Many initially thought the explosion was a mortar that landed just outside the walls of Combat Outpost Scorpion in Mosul, where the soldiers were staying. First Lt. John Parlee, the platoon leader, led a handful of soldiers out to investigate the crater and determine what had happened.

Soon after Parlee’s patrol set out, Iraqi army guards told him that they thought the blast was a roadside bomb, not a mortar. The Americans found a hole in the road surrounded by oil, but couldn’t determine whether the hole came from the explosion or had been there for some time. Unsure, they combed through a rubble-strewn field just outside the base’s wall.
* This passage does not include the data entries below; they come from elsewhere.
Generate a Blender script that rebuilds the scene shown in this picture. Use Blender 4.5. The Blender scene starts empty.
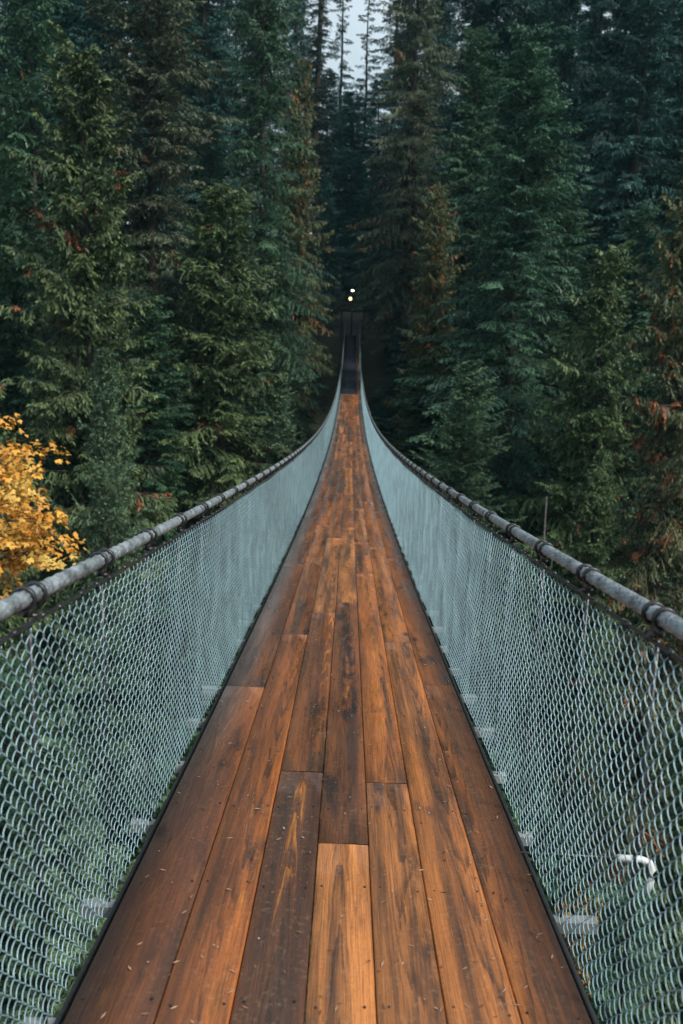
import bpy, math, random
import numpy as np
from mathutils import Vector, Matrix, noise

S = bpy.context.scene
COL = S.collection
RNG = np.random.default_rng(7)
random.seed(7)

# ------------------------------------------------------------------ helpers
def link(o, parent=None):
    COL.objects.link(o)
    if parent is not None: o.parent = parent
    return o

def tag(o, label=None, cat=None, group=None, kind=None):
    if label: o['label'] = label
    if cat: o['category'] = cat
    if group: o['group'] = group
    if kind: o['kind'] = kind
    return o

def empty(name, loc=(0, 0, 0), rz=0.0):
    o = bpy.data.objects.new(name, None)
    o.location = loc; o.rotation_euler = (0, 0, rz); o.empty_display_size = 0.2
    return link(o)

def np_mesh(name, verts, faces, mat, smooth=False, color=None, uv=None):
    """faces: (n,k) array of equal sized faces"""
    verts = np.asarray(verts, dtype=np.float32); faces = np.asarray(faces, dtype=np.int32)
    me = bpy.data.meshes.new(name)
    n, k = faces.shape
    me.vertices.add(len(verts)); me.vertices.foreach_set('co', verts.ravel())
    me.loops.add(n * k); me.loops.foreach_set('vertex_index', faces.ravel())
    me.polygons.add(n)
    me.polygons.foreach_set('loop_start', np.arange(0, n * k, k, dtype=np.int32))
    if smooth: me.polygons.foreach_set('use_smooth', np.ones(n, dtype=bool))
    me.update(calc_edges=True)
    if color is not None:
        a = me.color_attributes.new('tint', 'FLOAT_COLOR', 'POINT')
        c = np.ones((len(verts), 4), dtype=np.float32); c[:, :color.shape[1]] = color
        a.data.foreach_set('color', c.ravel())
    if uv is not None:
        l = me.uv_layers.new(name='UVMap')
        l.data.foreach_set('uv', np.asarray(uv, dtype=np.float32)[faces.ravel()].ravel())
    me.materials.append(mat)
    return me

def obj(name, me, parent=None):
    return link(bpy.data.objects.new(name, me), parent)

class MB:
    """collects quads (as vertex/face lists) for one mesh"""
    def __init__(s): s.v = []; s.f = []; s.n = 0
    def add(s, v, f):
        v = np.asarray(v, dtype=float); f = np.asarray(f, dtype=int)
        s.v.append(v); s.f.append(f + s.n); s.n += len(v)
    def box(s, c, d, rot=None):
        x, y, z = [q / 2 for q in d]
        v = np.array([(-x, -y, -z), (x, -y, -z), (x, y, -z), (-x, y, -z), (-x, -y, z), (x, -y, z), (x, y, z), (-x, y, z)])
        if rot is not None: v = v @ np.array(rot).T
        s.add(v + np.array(c), [(0, 3, 2, 1), (4, 5, 6, 7), (0, 1, 5, 4), (1, 2, 6, 5), (2, 3, 7, 6), (3, 0, 4, 7)])
    def tube(s, pts, rad, sides=8, cap=True):
        v, f = tube_arrays(pts, rad, sides); b = s.n
        s.add(v, f)
        if cap:
            n = len(pts)
            for i, rev in ((0, True), (n - 1, False)):
                c = len(v) and np.asarray(pts[i], dtype=float)
                ring = np.arange(sides) + i * sides + b
                s.v.append(np.array([c])); ci = s.n; s.n += 1
                q = [(ci, ring[(j + 1) % sides], ring[j], ci) if rev else (ci, ring[j], ring[(j + 1) % sides], ci) for j in range(sides)]
                s.tri = getattr(s, 'tri', []); s.tri += [t[:3] for t in q]
    def mesh(s, name, mat, smooth=False, bevel=0):
        me = bpy.data.meshes.new(name)
        v = np.concatenate(s.v); fs = [tuple(int(i) for i in r) for f in s.f for r in f] + [tuple(int(i) for i in t) for t in getattr(s, 'tri', [])]
        me.from_pydata(v.tolist(), [], fs); me.update()
        if smooth: me.polygons.foreach_set('use_smooth', np.ones(len(me.polygons), dtype=bool))
        me.materials.append(mat)
        return me

def frames(P):
    P = np.asarray(P, dtype=float)
    T = np.gradient(P, axis=0); T /= np.linalg.norm(T, axis=1)[:, None] + 1e-12
    ref = np.array([0, 0, 1.]) if abs(T[:, 2]).mean() < .85 else np.array([0, 1., 0])
    A = np.cross(T, ref); A /= np.linalg.norm(A, axis=1)[:, None] + 1e-12
    B = np.cross(A, T)
    return P, T, A, B

def tube_arrays(P, rad, sides=8):
    P, T, A, B = frames(P)
    rad = np.broadcast_to(np.asarray(rad, dtype=float), (len(P),))
    a = np.linspace(0, 2 * math.pi, sides, endpoint=False)
    v = P[:, None] + rad[:, None, None] * (np.cos(a)[None, :, None] * A[:, None] + np.sin(a)[None, :, None] * B[:, None])
    i = np.arange(len(P) - 1)[:, None]; j = np.arange(sides)[None, :]; k = (j + 1) % sides
    f = np.stack([i * sides + j + 0 * k, i * sides + k, (i + 1) * sides + k, (i + 1) * sides + j + 0 * k], -1).reshape(-1, 4)
    return v.reshape(-1, 3), f

# ------------------------------------------------------------------ materials
def new_mat(name):
    m = bpy.data.materials.new(name); m.use_nodes = True
    nt = m.node_tree; b = nt.nodes['Principled BSDF']
    return m, nt, b

def node(nt, t, **kw):
    n = nt.nodes.new(t)
    for k, v in kw.items():
        if k.startswith('in_'): n.inputs[k[3:].replace('_', ' ')].default_value = v
        elif k.startswith('i') and k[1:].isdigit(): n.inputs[int(k[1:])].default_value = v
        else: setattr(n, k, v)
    return n

def math_n(nt, op, a, b=None, clamp=False):
    n = nt.nodes.new('ShaderNodeMath'); n.operation = op; n.use_clamp = clamp
    for i, q in enumerate((a, b)):
        if q is None: continue
        if isinstance(q, (int, float)): n.inputs[i].default_value = q
        else: nt.links.new(q, n.inputs[i])
    return n.outputs[0]

def ramp(nt, fac, stops, interp='LINEAR'):
    r = nt.nodes.new('ShaderNodeValToRGB'); r.color_ramp.interpolation = interp
    e = r.color_ramp.elements
    while len(e) > 1: e.remove(e[-1])
    e[0].position = stops[0][0]; e[0].color = (*stops[0][1], 1) if not isinstance(stops[0][1], float) else (stops[0][1],) * 3 + (1,)
    for p, c in stops[1:]:
        q = e.new(p); q.color = (*c, 1) if not isinstance(c, float) else (c, c, c, 1)
    nt.links.new(fac, r.inputs[0])
    return r.outputs[0]

def mix(nt, fac, a, b, blend='MIX'):
    n = nt.nodes.new('ShaderNodeMix'); n.data_type = 'RGBA'; n.blend_type = blend
    for i, q in ((0, fac), (6, a), (7, b)):
        if isinstance(q, (int, float)): n.inputs[i].default_value = q
        elif isinstance(q, tuple): n.inputs[i].default_value = (*q, 1)
        else: nt.links.new(q, n.inputs[i])
    return n.outputs[2]

def noise_n(nt, vec, scale, detail=4, rough=.5, dist=0., dims='3D'):
    n = nt.nodes.new('ShaderNodeTexNoise'); n.noise_dimensions = dims
    n.inputs['Scale'].default_value = scale; n.inputs['Detail'].default_value = detail
    n.inputs['Roughness'].default_value = rough; n.inputs['Distortion'].default_value = dist
    if vec is not None: nt.links.new(vec, n.inputs['Vector'])
    return n.outputs['Fac']

def mat_foliage(name, rough=.55, transl=.12, spec=.35):
    m, nt, b = new_mat(name)
    at = nt.nodes.new('ShaderNodeVertexColor'); at.layer_name = 'tint'
    oi = nt.nodes.new('ShaderNodeObjectInfo')
    v = math_n(nt, 'MULTIPLY_ADD', oi.outputs['Random'], .3); nt.nodes[-1].inputs[2].default_value = .85
    hsv = nt.nodes.new('ShaderNodeHueSaturation')
    h = math_n(nt, 'MULTIPLY_ADD', oi.outputs['Random'], .03); nt.nodes[-1].inputs[2].default_value = .485
    nt.links.new(h, hsv.inputs['Hue']); nt.links.new(v, hsv.inputs['Value']); nt.links.new(at.outputs[0], hsv.inputs['Color'])
    nt.links.new(hsv.outputs[0], b.inputs['Base Color'])
    b.inputs['Roughness'].default_value = rough; b.inputs['Specular IOR Level'].default_value = spec
    tr = nt.nodes.new('ShaderNodeBsdfTranslucent'); nt.links.new(hsv.outputs[0], tr.inputs['Color'])
    mx = nt.nodes.new('ShaderNodeMixShader'); mx.inputs[0].default_value = transl
    out = nt.nodes['Material Output']
    nt.links.new(b.outputs[0], mx.inputs[1]); nt.links.new(tr.outputs[0], mx.inputs[2]); nt.links.new(mx.outputs[0], out.inputs[0])
    return m

def mat_simple(name, col, rough=.6, metal=0., nscale=8., namp=.35, bump=0., spec=.5, col2=None):
    m, nt, b = new_mat(name)
    tc = nt.nodes.new('ShaderNodeTexCoord')
    f = noise_n(nt, tc.outputs['Object'], nscale, 6, .6)
    c2 = col2 if col2 else tuple(q * (1 - namp) for q in col)
    c1 = tuple(min(1, q * (1 + namp * .5)) for q in col)
    nt.links.new(ramp(nt, f, [(.3, c2), (.7, c1)]), b.inputs['Base Color'])
    nt.links.new(ramp(nt, noise_n(nt, tc.outputs['Object'], nscale * 2.3, 4), [(.3, max(0., rough - .12)), (.7, min(1., rough + .12))]), b.inputs['Roughness'])
    b.inputs['Metallic'].default_value = metal; b.inputs['Specular IOR Level'].default_value = spec
    if bump:
        bp = nt.nodes.new('ShaderNodeBump'); bp.inputs['Strength'].default_value = bump; bp.inputs['Distance'].default_value = .02
        nt.links.new(noise_n(nt, tc.outputs['Object'], nscale * 4, 6), bp.inputs['Height']); nt.links.new(bp.outputs[0], b.inputs['Normal'])
    return m

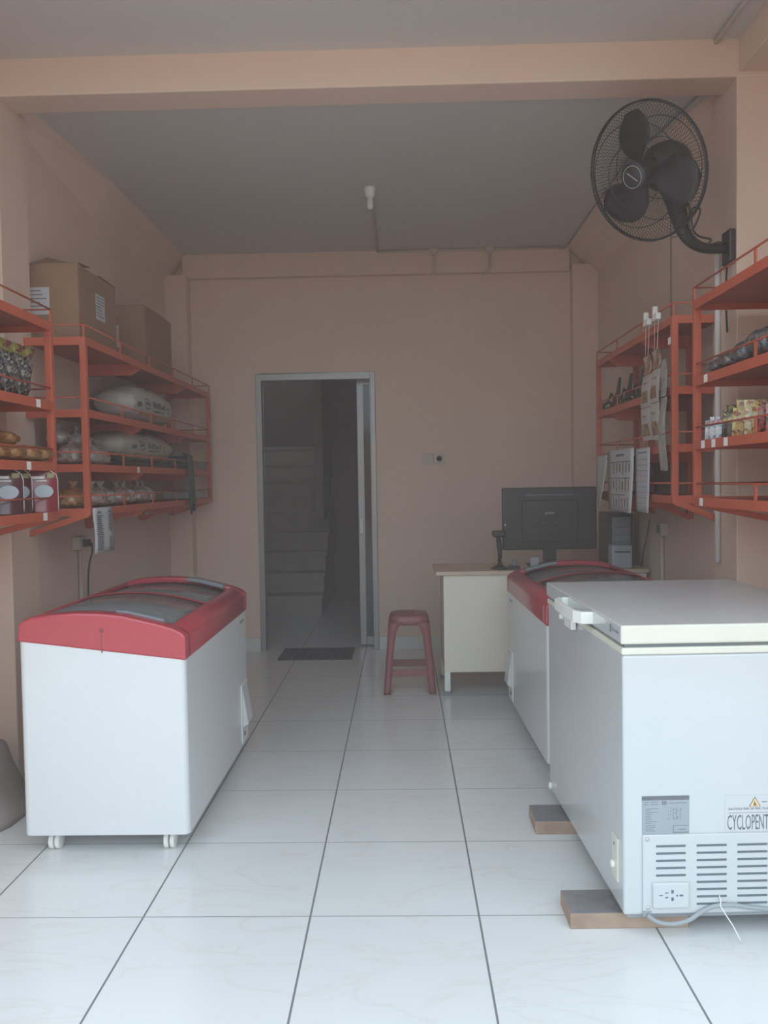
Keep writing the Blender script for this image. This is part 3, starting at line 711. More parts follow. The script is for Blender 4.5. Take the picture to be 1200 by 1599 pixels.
# ------------------------------------------------------------------ stool
ST = empty('plastic_stool', (0.032, 5.07, 0), 0, 'red plastic stool with open sides next to the counter', 'stool')
H_ = 0.475; wt, wb = .118, .158
seat = MB(); n = 28
def sq(r, k, z, e=4.0):
    an = 2 * PI * k / n; c_, s2 = math.cos(an), math.sin(an)
    rr = r / (abs(c_) ** e + abs(s2) ** e) ** (1 / e); return (rr * c_, rr * s2, z)
rows = [(.030, H_ - .006), (.034, H_ - .002), (.085, H_), (.108, H_ - .004), (.117, H_ - .014), (.121, H_ - .035), (.126, H_ - .062), (.120, H_ - .062), (.112, H_ - .02), (.035, H_ - .014), (.030, H_ - .006)]
vs = [sq(r_, k, z) for r_, z in rows for k in range(n)]
fs = [(i * n + k, i * n + (k + 1) % n, (i + 1) * n + (k + 1) % n, (i + 1) * n + k) for i in range(len(rows) - 1) for k in range(n)]
seat.add(vs, fs, 0, True).build('seat', M['stoolred'], ST)
for sx in (-1, 1):
    for sy in (-1, 1):
        g = MB()
        # L-section leg that widens into the seat arch
        for (wx, wy, ox, oy) in ((.048, .006, 0, 1), (.006, .048, 1, 0)):
            secs = []
            for z, wd in ((0, .040), (.02, .042), (.25, .044), (.36, .050), (.40, .062), (.43, .085)):
                R_ = wb + (.126 - wb) * z / (H_ - .06)
                if oy: x0, x1, y0, y1 = R_ - wd, R_, R_ - .006, R_
                else: x0, x1, y0, y1 = R_ - .006, R_, R_ - wd, R_
                secs.append([(sx * a, sy * b_, z) for a, b_ in ((x0, y0), (x1, y0), (x1, y1), (x0, y1))])
            k = len(secs); vs = [p for s__ in secs for p in s__]
            fs = [(i * 4 + j, i * 4 + (j + 1) % 4, (i + 1) * 4 + (j + 1) % 4, (i + 1) * 4 + j) for i in range(k - 1) for j in range(4)] + [(3, 2, 1, 0), ((k - 1) * 4, (k - 1) * 4 + 1, (k - 1) * 4 + 2, (k - 1) * 4 + 3)]
            g.add(vs, fs, 0, True)
        g.build('leg', M['stoolred'], ST, weld=False)
for (ax, sg) in (('x', -1), ('x', 1), ('y', -1), ('y', 1)):
    R_ = wb + (.126 - wb) * .13 / (H_ - .06); g = MB()
    if ax == 'x': g.box(-R_ + .03, R_ - .03, min(sg * (R_ - .004), sg * (R_ - .012)), max(sg * (R_ - .004), sg * (R_ - .012)), .105, .148)
    else: g.box(min(sg * (R_ - .004), sg * (R_ - .012)), max(sg * (R_ - .004), sg * (R_ - .012)), -R_ + .03, R_ - .03, .105, .148)
    g.build('stretcher', M['stoolred'], ST)

# ------------------------------------------------------------------ door mat
mt = MB(); mt.box(-.27, .27, -.20, .20, .003, .006)
for i in range(27):
    x = -.262 + i * .0202; mt.box(x - .006, x + .006, -.195, .195, .006, .013)
for j in range(9):
    y = -.19 + j * .0475; mt.box(-.268, .268, y - .004, y + .004, .0, .009)
o = mt.build('door_mat', M['blackmat']); o.location = (-0.648, 6.095, 0.0)
tag(o, 'black ribbed rubber mat on the floor before the doorway', 'mat')

# ------------------------------------------------------------------ wall fan
FC = Vector((1.005, 3.385, 2.512)); FN = Vector((-.753, -.535, -.376)).normalized()
fa = FN.cross(Vector((0, 0, 1))).normalized(); fb = fa.cross(FN).normalized()
FM = Matrix(((fa.x, fb.x, FN.x, 0), (fa.y, fb.y, FN.y, 0), (fa.z, fb.z, FN.z, 0), (0, 0, 0, 1)))
FAN = empty('wall_fan', FC, 0, 'black caged wall fan mounted on the right pillar', 'fan')
R0 = .266
def cage(sgn, depth, nw):
    c = MB()
    prof = [(.055, depth), (.12, depth * .97), (.20, depth * .80), (.25, depth * .45), (R0 - .002, .006)]
    for i in range(nw):
        an = 2 * PI * i / nw; tw = .10
        pts = []
        for k, (r_, h_) in enumerate(prof):
            a_ = an + tw * (1 - r_ / R0)
            pts.append((r_ * math.cos(a_), r_ * math.sin(a_), sgn * h_))
        c.tube(pts, .00105, 3, caps=False)
    for (r_, h_) in ((.12, depth * .97), (.20, depth * .80)):
        c.tube([(r_ * math.cos(2 * PI * k / 40), r_ * math.sin(2 * PI * k / 40), sgn * h_) for k in range(40)], .0018, 4, closed=True)
    return c.xf(FM)
cage(1, .085, 108).build('front_grille', M['black'], FAN, weld=False)
cage(-1, .095, 108).build('rear_grille', M['black'], FAN, weld=False)
c = MB()
for (r_, h_, tr_) in ((R0, .006, .0042), (R0, -.008, .0036)):
    c.tube([(r_ * math.cos(2 * PI * k / 64), r_ * math.sin(2 * PI * k / 64), h_) for k in range(64)], tr_, 6, closed=True)
c.xf(FM).build('cage_ring', M['black'], FAN)
c = MB().lathe([(.0, .092), (.050, .092), (.056, .088), (.058, .080), (.054, .076)], n=36).xf(FM).build('hub_cap', M['black'], FAN)
c = MB(); c.tube([(.042 * math.cos(2 * PI * k / 32), .042 * math.sin(2 * PI * k / 32), .093) for k in range(32)], .0016, 6, closed=True)
c.bar((-.02, -.022, .0932), (.02, .022, .0932), .004, .001)
c.xf(FM).build('emblem', M['midgrey'], FAN)
MB().lathe([(.0, .048), (.03, .048), (.042, .03), (.044, -.03), (.03, -.04)], n=28).xf(FM).build('blade_hub', M['black'], FAN)
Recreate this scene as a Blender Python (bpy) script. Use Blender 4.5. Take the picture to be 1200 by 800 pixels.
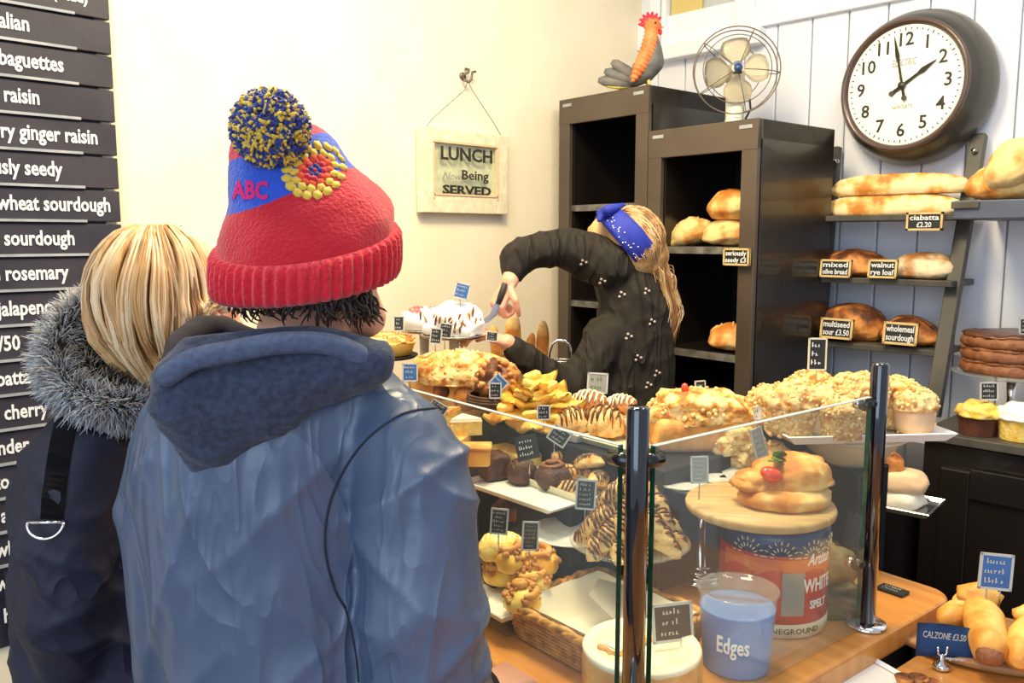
import bpy, bmesh, math, random
from mathutils import Vector, Matrix, noise, Euler
from mathutils.bvhtree import BVHTree
for o in list(bpy.data.objects): bpy.data.objects.remove(o)
SC = bpy.context.scene
COL = SC.collection
PI = math.pi
random.seed(7)
# ------------------------------------------------------------------ camera
CAMZ, YAW, PITCH, FPX = 1.60, math.radians(45.7), math.radians(7.04), 987.0
cd = bpy.data.cameras.new('camera'); cam = bpy.data.objects.new('camera', cd); COL.objects.link(cam)
cam.location = (0, 0, CAMZ); cam.rotation_euler = (PI/2 - PITCH, 0, YAW)
cd.sensor_width = 36; cd.lens = 36*FPX/1200; cd.clip_start = .05
SC.camera = cam
# ------------------------------------------------------------------ world, lamps, exposure
SC.view_settings.view_transform = 'Standard'; SC.view_settings.look = 'None'
SC.view_settings.gamma = 1; SC.view_settings.use_curve_mapping = False
SC.view_settings.exposure = 0.20
w = bpy.data.worlds.new('world'); SC.world = w; w.use_nodes = True
bg = w.node_tree.nodes['Background']; bg.inputs[0].default_value = (.80, .88, 1, 1); bg.inputs[1].default_value = .55
def area(name, loc, target, size, power, color, sy=None):
    l = bpy.data.lights.new(name, 'AREA'); l.energy = power; l.color = color; l.size = size
    if sy: l.shape = 'RECTANGLE'; l.size_y = sy
    o = bpy.data.objects.new(name, l); COL.objects.link(o); o.location = loc
    o.rotation_euler = (Vector(target)-Vector(loc)).to_track_quat('-Z', 'Y').to_euler(); return o
area('shop_window_light', (0.6, -2.2, 2.0), (-1.0, 1.2, 1.2), 2.6, 53, (.64, .80, 1.0), 2.2)
area('ceiling_lamp_light', (-1.15, 1.2, 2.9), (-1.1, 1.25, 0.9), .5, 44, (1.0, .80, .47))
area('ceiling_lamp_light', (-1.2, 0.2, 3.0), (-2.2, 0.9, 1.3), .5, 15, (1.0, .84, .58))
area('ceiling_lamp_light', (-0.3, 1.7, 3.0), (-0.4, 2.8, 1.3), .5, 13, (1.0, .86, .66))
# ------------------------------------------------------------------ geometry of the view, used to find real positions
F = Vector((-math.sin(YAW), math.cos(YAW), 0)); R = Vector((math.cos(YAW), math.sin(YAW), 0)); Z = Vector((0, 0, 1))
C0 = Vector((0, 0, CAMZ))
def ray(px, py):
    fw = F*math.cos(PITCH) - Z*math.sin(PITCH); up = F*math.sin(PITCH) + Z*math.cos(PITCH)
    return fw*FPX + R*(px-600) - up*(py-400)
def PZ(px, py, z): d = ray(px, py); return C0 + d*((z-CAMZ)/d.z)
def PX(px, py, x): d = ray(px, py); return C0 + d*(x/d.x)
def PY(px, py, y): d = ray(px, py); return C0 + d*(y/d.y)
def PD(px, py, dep): d = ray(px, py); return C0 + d*(dep/d.dot(F))
def PP(px, py, p0, n): d = ray(px, py); return C0 + d*((Vector(p0)-C0).dot(n)/d.dot(n))
def LV(px, py, dep):                     # lateral, depth, height in a frame turned like the viewer, floor origin below the camera
    p = PD(px, py, dep); return Vector((p.dot(R), p.dot(F), p.z))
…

An interpreter working with the troops yelled to a number of men milling, asking them for information. As soon as he did, they began closing up shop and ignored the Americans. They eventually marched en masse to the Americans, hands held high. One of the men told the Americans that a Scania truck had been pulled away from scene after the explosion. The soldiers headed back to investigate the hole.

After several troops walked around or over a piece of white burlap that had been there the entire time, recognition hit: It was the pressure plate to a second bomb.

Soldiers marked the bomb’s location and waited for an Iraqi army cordon and bomb team to arrive.

Planting multiple bombs in one location — and then targeting troops who respond to an explosion — is a favored tactic of insurgents.